In English Canada, Pope Francis’ deep concern for refugees has spurred Catholics to action. In Toronto, Catholic sponsorship and support for refugees has reconnected Catholics with the roots of their own Church.

Just as Toronto’s founding bishop, Michael Power, died in the service of poor and sick Irish refugees who landed in Toronto in 1847, parishes have been there for thousands of refugees now arriving in Canada.



“At our high-water mark, ORAT (the Office for Refugees, Archdiocese of Toronto) was working with over 150 parishes throughout the archdiocese,” said ORAT director Deacon Rudy Ovcjak. “A rough estimate of the number of parishioners involved in this work would be in the range of 950 to 1,900 parishioners.”

Jesuits have always had a unique bond with the papacy, but with Francis it’s a bond with the Pope himself, who is one of them.

“The arrival of Francis has been a boon to the Society (of Jesus), not simply because he is the first Jesuit pope, but also because of his Jesuit way of being and doing — strong character, unequivocal, deeply spiritual, always circumspect… his creative fidelity,” said Jesuit provincial superior for Quebec and Haiti Fr. Erik Oland.

In 2015 Pope Francis told an audience in Florence: “We are not living an era of change but a change of era.”

The Pope isn’t interested in squabbles between left and right, tempests over Latin in the liturgy and procedure.

He has Heaven, hell and salvation to think about and the Church must be a player in that drama.
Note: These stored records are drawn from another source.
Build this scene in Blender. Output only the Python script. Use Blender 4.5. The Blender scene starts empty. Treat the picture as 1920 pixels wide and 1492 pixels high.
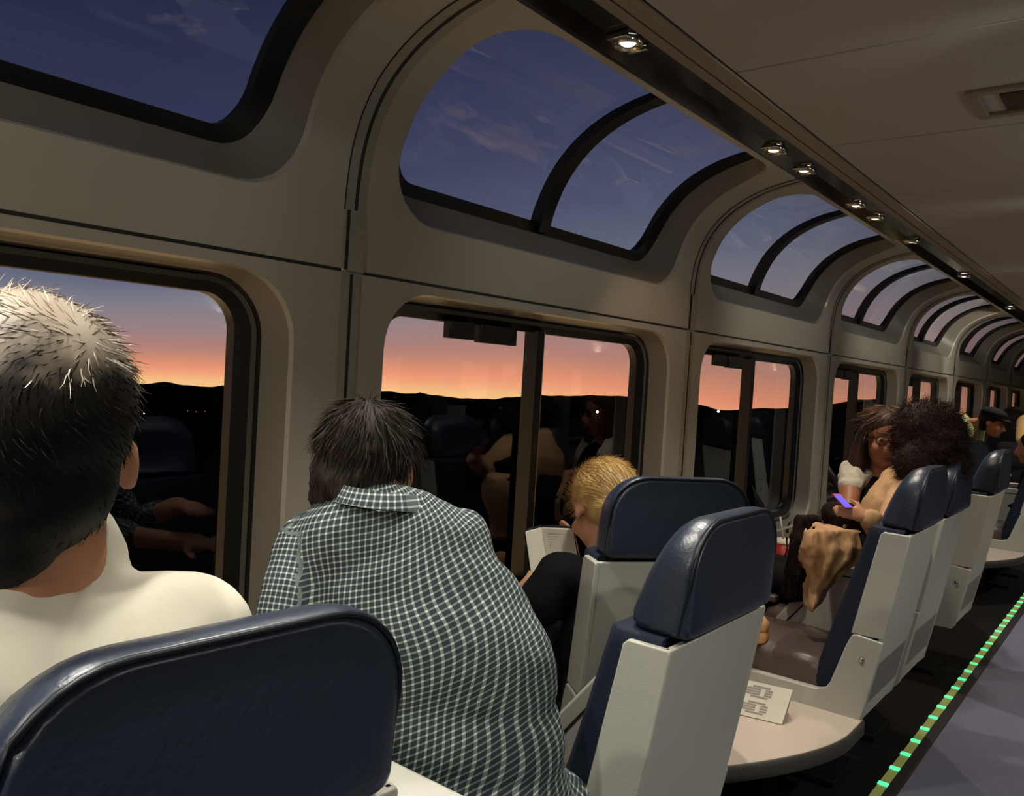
import bpy, bmesh, math, random
from mathutils import Vector, Matrix, Quaternion, noise
random.seed(7)
SC = bpy.context.scene
COL = SC.collection
S = 0.88                      # working units -> metres
FZ = -0.28                    # floor height in working units
def W(p): return Vector((p[0]*S, p[1]*S, (p[2]-FZ)*S))
def lin(c):
    return tuple([(x/255/12.92 if x/255 <= .04045 else ((x/255+.055)/1.055)**2.4) for x in c[:3]])+(1.0,)

# ------------------------------------------------------------------ camera
F = 1540.0
RT = Vector((0.7811353, 0.62153415, 0.05935439))
UP = Vector((-0.06529378, -0.01322413, 0.99777845))
FW = Vector((-0.62093829, 0.78327544, -0.03025248))
CP = Vector((0.29, 0.0, 1.2))
cd = bpy.data.cameras.new('camera'); cam = bpy.data.objects.new('camera', cd); COL.objects.link(cam)
cd.sensor_width = 36; cd.lens = F*36/1920; cd.clip_start = 0.02; cd.clip_end = 3000
m = Matrix((RT, UP, -FW)).transposed().to_4x4(); m.translation = W(CP); cam.matrix_world = m
SC.camera = cam
SC.view_settings.view_transform = 'Standard'; SC.view_settings.look = 'None'
SC.view_settings.gamma = 1; SC.view_settings.use_curve_mapping = False
SC.view_settings.exposure = 0.0
def at(px, py, D):            # a point seen at that place of the photo, D in front of the lens
    return CP + RT*((px-960)/F*D) + UP*((746-py)/F*D) + FW*D

# ------------------------------------------------------------------ world: dusk sky
wd = bpy.data.worlds.new('dusk_sky'); SC.world = wd; wd.use_nodes = True
nt = wd.node_tree; nt.nodes.clear(); N = nt.nodes.new; L = nt.links.new
def math_node(nt, op, a, b=None, clamp=False):
    n = nt.nodes.new('ShaderNodeMath'); n.operation = op; n.use_clamp = clamp
    for i, v in enumerate((a, b)):
        if v is None: continue
        if isinstance(v, (int, float)): n.inputs[i].default_value = v
        else: nt.links.new(v, n.inputs[i])
    return n.outputs[0]
tc = N('ShaderNodeTexCoord'); sp = N('ShaderNodeSeparateXYZ'); L(tc.outputs['Generated'], sp.inputs[0])
mr = N('ShaderNodeMapRange'); L(sp.outputs['Y'], mr.inputs[0])
mr.inputs[1].default_value = .42; mr.inputs[2].default_value = .95; mr.inputs[3].default_value = 1.9; mr.inputs[4].default_value = .78
ze = math_node(nt, 'MULTIPLY', math_node(nt, 'ADD', sp.outputs['Z'], .036), mr.outputs[0])
east = math_node(nt, 'MULTIPLY', math_node(nt, 'ADD', sp.outputs['X'], .05), 1.6, True)
north = math_node(nt, 'MULTIPLY', math_node(nt, 'MULTIPLY', math_node(nt, 'SUBTRACT', sp.outputs['Y'], .80), 7.0, True), .026)
hz = math_node(nt, 'ADD', math_node(nt, 'ADD', ze, north), east, True)
rp = N('ShaderNodeValToRGB'); L(hz, rp.inputs[0])
stops = [(0, (255,207,145)), (.011, (255,196,136)), (.022, (252,175,128)), (.037, (243,154,120)), (.053, (216,146,117)), (.068, (193,137,122)), (.085, (177,133,126)), (.12, (154,134,138)),
         (.16, (134,130,140)), (.20, (108,112,132)), (.26, (88,92,118)), (.36, (70,74,102)), (.50, (58,61,90)), (.70, (45,50,76)), (1.0, (36,43,62))]
el = rp.color_ramp.elements
el[0].position = 0; el[0].color = lin(stops[0][1]); el[1].position = 1; el[1].color = lin(stops[-1][1])
for p, c in stops[1:-1]:
    e = el.new(p); e.color = lin(c)
mp = N('ShaderNodeMapping'); L(tc.outputs['Generated'], mp.inputs[0]); mp.inputs['Scale'].default_value = (2.0, 2.0, 3.6)
mp.inputs['Rotation'].default_value = (0.0, .25, .3); mp.inputs['Location'].default_value = (.35, .2, .62)
nz = N('ShaderNodeTexNoise'); L(mp.outputs[0], nz.inputs[0]); nz.inputs['Scale'].default_value = 3.1; nz.inputs['Detail'].default_value = 6; nz.inputs['Roughness'].default_value = .62
cr = N('ShaderNodeValToRGB'); L(nz.outputs[0], cr.inputs[0]); cr.color_ramp.elements[0].position = .57; cr.color_ramp.elements[1].position = .74
hi = math_node(nt, 'MULTIPLY', math_node(nt, 'SUBTRACT', sp.outputs['Z'], .2), 6.0, True)
cf = math_node(nt, 'MULTIPLY', math_node(nt, 'MULTIPLY', cr.outputs[0], hi), .75)
mx = N('ShaderNodeMixRGB'); L(cf, mx.inputs[0]); L(rp.outputs[0], mx.inputs[1]); mx.inputs[2].default_value = lin((122,112,126))
bg = N('ShaderNodeBackground'); L(mx.outputs[0], bg.inputs[0]); bg.inputs[1].default_value = 1.0
wo = N('ShaderNodeOutputWorld'); L(bg.outputs[0], wo.inputs[0])

# ------------------------------------------------------------------ big lights of the car (ceiling lamps, reading spots) and added fill lights
def area(name, p, tgt, size, power, col, spread=180, sy=None):
    l = bpy.data.lights.new(name, 'AREA'); l.size = size*S; l.energy = power; l.color = col[:3]; l.spread = math.radians(spread)
    if sy: l.shape = 'RECTANGLE'; l.size_y = sy*S
    o = bpy.data.objects.new(name, l); COL.objects.link(o); o.location = W(p)
    o.rotation_euler = (W(tgt)-W(p)).to_track_quat('-Z', 'Y').to_euler(); return o
def spot(name, p, tgt, power, col, ang=60, blend=.6, rad=.03):
    l = bpy.data.lights.new(name, 'SPOT'); l.energy = power; l.color = col[:3]; l.spot_size = math.radians(ang); l.spot_blend = blend; l.shadow_soft_size = rad
    o = bpy.data.objects.new(name, l); COL.objects.link(o); o.location = W(p)
    o.rotation_euler = (W(tgt)-W(p)).to_track_quat('-Z', 'Y').to_euler(); return o
WARM = (1.0, .86, .66); NEUT = (1.0, .95, .84)
for i, (y, pw, c) in enumerate([(-1.4, 9, NEUT), (.9, 8, NEUT), (3.2, 8, NEUT), (5.6, 8, WARM), (8.0, 8, WARM), (10.6, 7, WARM), (13.5, 5, WARM)]):
    area('ceiling_fill', (1.50, y, 1.50), (1.50, y, 2.1), 1.4, pw*1.15, c, 180, .10)  # unseen up-facing fill on the right side, added to brighten the ceiling
for y, pw, c in ((-.9, 60, NEUT), (.18, 62, NEUT), (1.05, 48, NEUT), (1.87, 52, NEUT), (2.98, 44, (1,.9,.78)), (3.9, 34, (1,.86,.7)), (5.08, 42, (1,.88,.74)), (6.6, 50, NEUT), (8.9, 50, NEUT), (11, 30, NEUT)):
    spot('downlight_and_fill_beam', (-.86, y, 2.05), (-.50, y+.02, .5), pw, c, 96, .9, .02)
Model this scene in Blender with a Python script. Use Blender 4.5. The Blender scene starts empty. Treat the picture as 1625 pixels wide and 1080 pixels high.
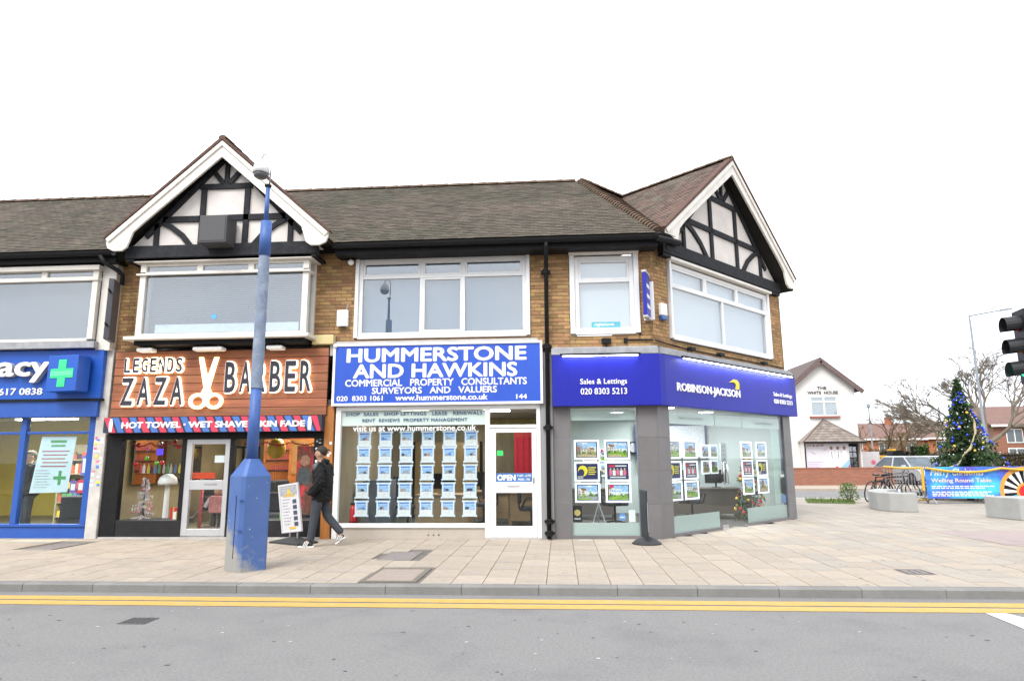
import bpy, bmesh, math, random
from mathutils import Vector, Matrix
random.seed(7)
R = math.radians
sc = bpy.context.scene
COL = sc.collection

# ------------------------------------------------------------------ camera
cam = bpy.data.cameras.new('camera')
cam.sensor_width = 36.0
cam.sensor_fit = 'HORIZONTAL'
cam.lens = 23.12
cam.clip_start = 0.05
cam.clip_end = 2000
camo = bpy.data.objects.new('camera', cam)
COL.objects.link(camo)
_p, _y, _r = R(10.16), R(4.09), R(-0.40)
def _cw(x, y, w):
    x, y = math.cos(_r)*x - math.sin(_r)*y, math.sin(_r)*x + math.cos(_r)*y
    Y = math.cos(_p)*w - math.sin(_p)*y
    Z = math.sin(_p)*w + math.cos(_p)*y
    return Vector((math.cos(_y)*x - math.sin(_y)*Y, math.sin(_y)*x + math.cos(_y)*Y, Z))
_rt, _up, _fw = _cw(1, 0, 0), _cw(0, 1, 0), _cw(0, 0, 1)
_m = Matrix((_rt, _up, -_fw)).transposed().to_4x4()
_m.translation = Vector((0, 0, 1.48))
camo.matrix_world = _m
sc.camera = camo

# ------------------------------------------------------------------ world, sun, exposure
SUN_EL, SUN_AZ = R(50), R(205)          # behind the camera, veiled by cloud
w = bpy.data.worlds.new('World')
sc.world = w
w.use_nodes = True
nt = w.node_tree
bg = nt.nodes['Background']
sky = nt.nodes.new('ShaderNodeTexSky')
sky.sky_type = 'NISHITA'
sky.sun_disc = False
sky.sun_elevation = SUN_EL
sky.sun_rotation = SUN_AZ
sky.dust_density = 4.0
sc10 = nt.nodes.new('ShaderNodeVectorMath'); sc10.operation = 'SCALE'
sc10.inputs['Scale'].default_value = 0.1
nt.links.new(sky.outputs[0], sc10.inputs[0])
cl = nt.nodes.new('ShaderNodeTexNoise')
cl.inputs['Scale'].default_value = 1.6
cl.inputs['Detail'].default_value = 5
ramp = nt.nodes.new('ShaderNodeValToRGB')
ramp.color_ramp.elements[0].position = 0.35
ramp.color_ramp.elements[1].position = 0.65
ramp.color_ramp.elements[0].color = (0.66, 0.72, 0.82, 1)
ramp.color_ramp.elements[1].color = (1.0, 1.0, 1.0, 1)
nt.links.new(cl.outputs['Fac'], ramp.inputs[0])
mixc = nt.nodes.new('ShaderNodeMixRGB')
mixc.inputs[0].default_value = 0.9
nt.links.new(sc10.outputs[0], mixc.inputs[1])
nt.links.new(ramp.outputs[0], mixc.inputs[2])
nt.links.new(mixc.outputs[0], bg.inputs[0])
bg.inputs[1].default_value = 0.86

sl = bpy.data.lights.new('sun', 'SUN')
sl.energy = 1.4
sl.angle = R(32)
sl.color = (1.0, 0.96, 0.9)
so = bpy.data.objects.new('sun', sl)
COL.objects.link(so)
_d = Vector((math.sin(SUN_AZ)*math.cos(SUN_EL), math.cos(SUN_AZ)*math.cos(SUN_EL), math.sin(SUN_EL)))
so.rotation_euler = _d.to_track_quat('Z', 'Y').to_euler()
so.location = (0, 0, 40)

sc.view_settings.view_transform = 'Standard'
sc.view_settings.look = 'None'
sc.view_settings.gamma = 1
sc.view_settings.use_curve_mapping = False
sc.view_settings.exposure = 1.45
sc.cycles.use_denoising = True
sc.cycles.max_bounces = 8
sc.cycles.transparent_max_bounces = 24
sc.cycles.sample_clamp_indirect = 6.0

# ------------------------------------------------------------------ materials
MATS = {}
def _tree(name):
    m = bpy.data.materials.new(name)
    m.use_nodes = True
    return m, m.node_tree, m.node_tree.nodes['Principled BSDF']
def mat(name, col, rough=0.7, var=0.12, scale=5.0, bump=0.0, bscale=60.0, metal=0.0, spec=0.4,
        rnd=0.0, col2=None, c2scale=1.0, c2lo=0.5, c2hi=0.62, coat=0.0, stretch=None):
    if name in MATS: return MATS[name]
    m, nt, b = _tree(name)
    N, L = nt.nodes, nt.links
    tc = N.new('ShaderNodeTexCoord')
    vec = tc.outputs['Object']
    if stretch:
        mp = N.new('ShaderNodeMapping'); mp.inputs['Scale'].default_value = stretch
        L.new(vec, mp.inputs[0]); vec = mp.outputs[0]
    nz = N.new('ShaderNodeTexNoise')
    nz.inputs['Scale'].default_value = scale
    nz.inputs['Detail'].default_value = 7
    nz.inputs['Roughness'].default_value = 0.65
    L.new(vec, nz.inputs['Vector'])
    hsv = N.new('ShaderNodeHueSaturation')
    base = N.new('ShaderNodeRGB'); base.outputs[0].default_value = (*col, 1)
    csrc = base.outputs[0]
    if col2:
        n2 = N.new('ShaderNodeTexNoise'); n2.inputs['Scale'].default_value = c2scale
        n2.inputs['Detail'].default_value = 8
        n2.inputs['Roughness'].default_value = 0.7
        L.new(vec, n2.inputs['Vector'])
        rp = N.new('ShaderNodeMapRange')
        rp.inputs[1].default_value = c2lo; rp.inputs[2].default_value = c2hi
        L.new(n2.outputs['Fac'], rp.inputs[0])
        mx = N.new('ShaderNodeMixRGB'); mx.inputs[2].default_value = (*col2, 1)
        L.new(rp.outputs[0], mx.inputs[0]); L.new(csrc, mx.inputs[1]); csrc = mx.outputs[0]
    L.new(csrc, hsv.inputs['Color'])
    val = N.new('ShaderNodeMapRange')
    val.inputs[1].default_value = 0.25; val.inputs[2].default_value = 0.75
    val.inputs[3].default_value = 1 - var; val.inputs[4].default_value = 1 + var
    L.new(nz.outputs['Fac'], val.inputs[0])
    vs = val.outputs[0]
    if rnd:
        ge = N.new('ShaderNodeNewGeometry'); oi = N.new('ShaderNodeObjectInfo')
        ad = N.new('ShaderNodeMath'); ad.operation = 'ADD'
        L.new(ge.outputs['Random Per Island'], ad.inputs[0]); L.new(oi.outputs['Random'], ad.inputs[1])
        fr = N.new('ShaderNodeMath'); fr.operation = 'FRACT'; L.new(ad.outputs[0], fr.inputs[0])
        mr = N.new('ShaderNodeMapRange'); mr.inputs[3].default_value = 1 - rnd; mr.inputs[4].default_value = 1 + rnd
        L.new(fr.outputs[0], mr.inputs[0])
        mu = N.new('ShaderNodeMath'); mu.operation = 'MULTIPLY'
        L.new(vs, mu.inputs[0]); L.new(mr.outputs[0], mu.inputs[1]); vs = mu.outputs[0]
        hm = N.new('ShaderNodeMapRange'); hm.inputs[3].default_value = 0.5 - rnd*0.06; hm.inputs[4].default_value = 0.5 + rnd*0.03
        wn = N.new('ShaderNodeTexWhiteNoise'); wn.noise_dimensions = '1D'; L.new(fr.outputs[0], wn.inputs['W'])
        L.new(wn.outputs['Value'], hm.inputs[0]); L.new(hm.outputs[0], hsv.inputs['Hue'])
    L.new(vs, hsv.inputs['Value'])
    L.new(hsv.outputs[0], b.inputs['Base Color'])
    b.inputs['Roughness'].default_value = rough
    b.inputs['Metallic'].default_value = metal
    b.inputs['Specular IOR Level'].default_value = spec
    if coat: b.inputs['Coat Weight'].default_value = coat
    if bump:
        nb = N.new('ShaderNodeTexNoise'); nb.inputs['Scale'].default_value = bscale; nb.inputs['Detail'].default_value = 5
        L.new(vec, nb.inputs['Vector'])
        bp = N.new('ShaderNodeBump'); bp.inputs['Strength'].default_value = bump; bp.inputs['Distance'].default_value = 0.01
        L.new(nb.outputs['Fac'], bp.inputs['Height']); L.new(bp.outputs[0], b.inputs['Normal'])
    MATS[name] = m
    return m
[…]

“Before the problems of the Church, it is not useful to search for solutions in conservatism or fundamentalism, in the restoration of obsolete conduct and forms that no longer have the capacity of being significant culturally,” the Pontiff said. “Christian doctrine is not a closed system incapable of generating questions, doubts, interrogatives — but is alive, knows being unsettled, enlivened. It has a face that is not rigid. It has a body that moves and grows. It has a soft flesh. It is called Jesus Christ.”